Herbert Hoover
From RationalWiki
Herbert Hoover has a big concrete dam named after him. As president of the United States he was widely blamed for doing nothing in response to the 1929 stock market crash, leading to the Great Depression, so the dam was temporarily renamed Boulder Dam since there were enough people ticked off at him that they made damn sure no damn dam would be named after him, dammit.
The name reverted back to Hoover Dam during the Eisenhower administration. Some folks today still call it Boulder Dam.
Alas, the Ronald Reagan Washington National Airport has not yet been renamed Boulder Airport, but hope springs eternal.
It is not exactly true that Hoover did nothing in response to the Depression. In 1930, the Republican-controlled House of Representatives, in an effort to alleviate the effects of the...Anyone? Anyone? The Great Depression, passed the, anyone? Anyone? The tariff bill? The Smoot-Hawley Tariff Act? Which, anyone? Raised or lowered? Raised tariffs, in an effort to collect more revenue for the federal government. Did it work? Anyone? Anyone know the effects? It did not work, and the United States sank deeper into the Great Depression. The Reconstruction Finance Corporation, later a key part of the New Deal, was also passed during the Hoover administration.
Also of interest--Herbert Hoover was the first Republican Party Presidential candidate to lose the African-American vote. This was due to a collection of factors, including the Depression. However, a larger factor was his behavior as the chief of reconstruction during the 1927 flood. He made many promises to African-American communities, including jobs in the reconstruction efforts and further civil rights reforms when he became president, and then backed away from all of them. This, plus FDR's progressive civil rights policies, led to the permanent realignment of the majority of African American voters.

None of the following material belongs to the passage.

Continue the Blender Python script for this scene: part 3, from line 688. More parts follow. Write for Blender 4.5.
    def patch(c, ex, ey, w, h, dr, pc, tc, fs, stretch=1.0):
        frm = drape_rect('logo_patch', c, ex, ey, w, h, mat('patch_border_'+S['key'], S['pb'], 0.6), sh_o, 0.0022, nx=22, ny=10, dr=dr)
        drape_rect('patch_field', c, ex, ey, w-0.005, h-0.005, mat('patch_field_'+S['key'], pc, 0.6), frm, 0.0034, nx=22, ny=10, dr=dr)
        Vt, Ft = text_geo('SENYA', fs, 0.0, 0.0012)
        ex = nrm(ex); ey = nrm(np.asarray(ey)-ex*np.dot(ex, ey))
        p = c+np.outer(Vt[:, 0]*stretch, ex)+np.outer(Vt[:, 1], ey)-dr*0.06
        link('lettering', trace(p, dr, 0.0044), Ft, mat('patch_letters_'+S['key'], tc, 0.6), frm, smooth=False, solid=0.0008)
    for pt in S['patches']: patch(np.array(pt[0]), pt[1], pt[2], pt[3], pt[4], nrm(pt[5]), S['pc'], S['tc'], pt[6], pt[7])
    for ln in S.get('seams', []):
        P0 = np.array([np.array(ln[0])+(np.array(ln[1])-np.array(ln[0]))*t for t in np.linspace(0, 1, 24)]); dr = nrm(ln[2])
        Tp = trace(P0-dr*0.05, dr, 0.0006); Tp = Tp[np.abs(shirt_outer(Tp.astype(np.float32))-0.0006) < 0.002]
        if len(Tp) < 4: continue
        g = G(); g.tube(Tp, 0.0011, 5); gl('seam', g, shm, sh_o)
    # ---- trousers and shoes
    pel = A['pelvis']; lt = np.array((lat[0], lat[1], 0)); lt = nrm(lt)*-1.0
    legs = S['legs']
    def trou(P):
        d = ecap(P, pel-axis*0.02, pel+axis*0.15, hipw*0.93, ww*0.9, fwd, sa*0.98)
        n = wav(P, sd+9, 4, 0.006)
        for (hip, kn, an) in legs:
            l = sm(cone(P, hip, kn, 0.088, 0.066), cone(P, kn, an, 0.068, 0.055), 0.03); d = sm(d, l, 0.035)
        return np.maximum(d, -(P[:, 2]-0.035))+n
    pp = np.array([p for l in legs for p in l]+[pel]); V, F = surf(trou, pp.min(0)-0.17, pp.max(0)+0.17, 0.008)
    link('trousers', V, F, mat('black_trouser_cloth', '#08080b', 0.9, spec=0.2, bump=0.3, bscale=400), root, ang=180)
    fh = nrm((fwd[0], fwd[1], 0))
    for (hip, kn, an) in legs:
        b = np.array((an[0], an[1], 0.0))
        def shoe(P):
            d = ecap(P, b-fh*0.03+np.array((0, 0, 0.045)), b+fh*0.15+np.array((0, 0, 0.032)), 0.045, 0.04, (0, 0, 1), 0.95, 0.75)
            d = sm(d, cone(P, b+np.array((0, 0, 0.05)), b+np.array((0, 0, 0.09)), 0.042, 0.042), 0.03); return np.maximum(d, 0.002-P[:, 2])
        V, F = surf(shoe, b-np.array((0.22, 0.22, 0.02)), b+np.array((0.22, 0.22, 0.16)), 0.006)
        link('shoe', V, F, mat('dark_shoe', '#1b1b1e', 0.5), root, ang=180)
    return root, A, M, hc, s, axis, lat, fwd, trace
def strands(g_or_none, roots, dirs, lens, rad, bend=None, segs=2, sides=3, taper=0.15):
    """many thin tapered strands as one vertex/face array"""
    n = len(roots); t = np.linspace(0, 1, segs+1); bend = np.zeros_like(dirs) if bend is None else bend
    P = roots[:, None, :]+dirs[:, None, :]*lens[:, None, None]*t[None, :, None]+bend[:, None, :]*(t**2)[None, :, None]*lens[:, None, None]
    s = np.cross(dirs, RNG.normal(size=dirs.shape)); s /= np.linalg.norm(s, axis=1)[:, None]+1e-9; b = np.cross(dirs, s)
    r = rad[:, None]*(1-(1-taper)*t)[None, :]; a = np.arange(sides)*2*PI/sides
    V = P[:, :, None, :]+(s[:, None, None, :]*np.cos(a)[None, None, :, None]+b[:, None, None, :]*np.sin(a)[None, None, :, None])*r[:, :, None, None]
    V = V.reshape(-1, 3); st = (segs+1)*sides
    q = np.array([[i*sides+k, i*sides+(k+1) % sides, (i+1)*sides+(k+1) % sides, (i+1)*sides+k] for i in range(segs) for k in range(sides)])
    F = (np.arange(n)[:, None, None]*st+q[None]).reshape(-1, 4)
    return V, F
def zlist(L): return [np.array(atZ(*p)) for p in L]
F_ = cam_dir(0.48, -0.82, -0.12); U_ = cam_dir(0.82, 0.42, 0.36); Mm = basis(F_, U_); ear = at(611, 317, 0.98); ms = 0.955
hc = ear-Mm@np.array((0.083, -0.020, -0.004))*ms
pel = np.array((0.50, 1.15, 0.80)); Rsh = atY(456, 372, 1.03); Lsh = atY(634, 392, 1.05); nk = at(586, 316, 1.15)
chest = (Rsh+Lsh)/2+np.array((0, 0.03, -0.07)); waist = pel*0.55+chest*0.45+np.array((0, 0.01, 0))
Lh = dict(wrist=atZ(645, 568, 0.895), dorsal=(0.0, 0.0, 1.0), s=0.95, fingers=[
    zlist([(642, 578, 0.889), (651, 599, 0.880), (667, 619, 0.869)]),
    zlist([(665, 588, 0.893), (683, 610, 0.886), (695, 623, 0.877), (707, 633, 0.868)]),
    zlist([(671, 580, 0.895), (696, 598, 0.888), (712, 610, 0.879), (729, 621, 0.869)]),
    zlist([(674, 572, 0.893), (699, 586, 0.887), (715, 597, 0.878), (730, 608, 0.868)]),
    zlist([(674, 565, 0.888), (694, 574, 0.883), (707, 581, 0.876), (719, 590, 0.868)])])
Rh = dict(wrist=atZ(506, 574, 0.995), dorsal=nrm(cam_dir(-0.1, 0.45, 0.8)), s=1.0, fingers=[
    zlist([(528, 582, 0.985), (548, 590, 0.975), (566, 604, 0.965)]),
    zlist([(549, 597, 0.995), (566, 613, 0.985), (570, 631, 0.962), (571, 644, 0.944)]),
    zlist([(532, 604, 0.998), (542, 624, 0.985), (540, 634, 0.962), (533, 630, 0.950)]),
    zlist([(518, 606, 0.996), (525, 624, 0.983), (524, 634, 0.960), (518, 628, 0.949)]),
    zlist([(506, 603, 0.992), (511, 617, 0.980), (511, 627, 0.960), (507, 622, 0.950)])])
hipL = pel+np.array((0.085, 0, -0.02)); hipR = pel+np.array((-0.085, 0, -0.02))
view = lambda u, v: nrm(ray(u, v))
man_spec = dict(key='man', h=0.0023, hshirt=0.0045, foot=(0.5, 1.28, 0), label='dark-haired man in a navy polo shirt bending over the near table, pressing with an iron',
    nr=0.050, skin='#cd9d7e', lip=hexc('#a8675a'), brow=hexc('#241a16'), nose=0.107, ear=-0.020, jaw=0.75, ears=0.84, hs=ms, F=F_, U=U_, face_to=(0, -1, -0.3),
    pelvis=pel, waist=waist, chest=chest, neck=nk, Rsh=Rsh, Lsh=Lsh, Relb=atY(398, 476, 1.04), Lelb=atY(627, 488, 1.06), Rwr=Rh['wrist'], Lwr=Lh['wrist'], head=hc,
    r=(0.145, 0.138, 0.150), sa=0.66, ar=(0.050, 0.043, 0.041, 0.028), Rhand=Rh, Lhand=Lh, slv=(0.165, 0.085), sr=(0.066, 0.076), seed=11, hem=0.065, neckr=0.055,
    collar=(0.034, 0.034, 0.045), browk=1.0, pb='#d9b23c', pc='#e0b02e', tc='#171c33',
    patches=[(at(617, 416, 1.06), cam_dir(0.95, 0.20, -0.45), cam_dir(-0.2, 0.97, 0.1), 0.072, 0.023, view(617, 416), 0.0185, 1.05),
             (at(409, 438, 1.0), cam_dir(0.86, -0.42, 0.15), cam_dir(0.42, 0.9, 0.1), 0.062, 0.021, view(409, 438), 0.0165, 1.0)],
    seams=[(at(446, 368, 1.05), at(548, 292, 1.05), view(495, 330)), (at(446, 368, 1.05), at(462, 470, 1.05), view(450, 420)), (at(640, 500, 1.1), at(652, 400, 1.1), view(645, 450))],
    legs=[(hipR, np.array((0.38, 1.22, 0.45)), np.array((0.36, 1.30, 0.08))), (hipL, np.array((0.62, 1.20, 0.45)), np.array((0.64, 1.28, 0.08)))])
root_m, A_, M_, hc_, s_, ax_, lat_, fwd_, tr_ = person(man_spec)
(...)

[edit] The same old same old, back when it was original
Hoover may be the first former president to publicly criticize his successor on a live nationwide radio broadcast. On 7 March 1936, in a speech before the Young Republican League of Colorado[1], Hoover claimed the following:
- That Americans had a choice between the "old American system" that promoted "liberty and equality of economic opportunity"[2] and FDR's new American system which would create a regimented, bureaucratic "planned economy" that would include crushing tax rates.
- That "taxation enslaves as well as dictatorship."
- That FDR was moving America towards a dictatorship, which he compared to both fascism and communism.
- That the New Deal would grow the national debt to an unsustainable level, and that it would increase "inflation."[3]
- That FDR and the Democrats were "mortgaging" the freedoms and opportunities of American youth. [4]
[edit] Footnotes
- ↑ Delivered in Colorado Springs, the future hometown of James Dobson and Ted Haggard. We're guessing that there are some serious heavy metals in the drinking water there.
- ↑ Not to mention class warfare and a growing divide between the haves and the have nots.
- ↑ Funny how, when ordinary people -- liberal and conservative alike -- talk about "inflation," they mean price inflation. But when conservative politicians talk about "inflation," they really mean increases in wages and benefits.
- ↑ "Hoover Declares Freedom in Peril, Life 'Mortgaged'", New York Times, Sec. 1, Page. 1, Col. 3. 8 March 1936.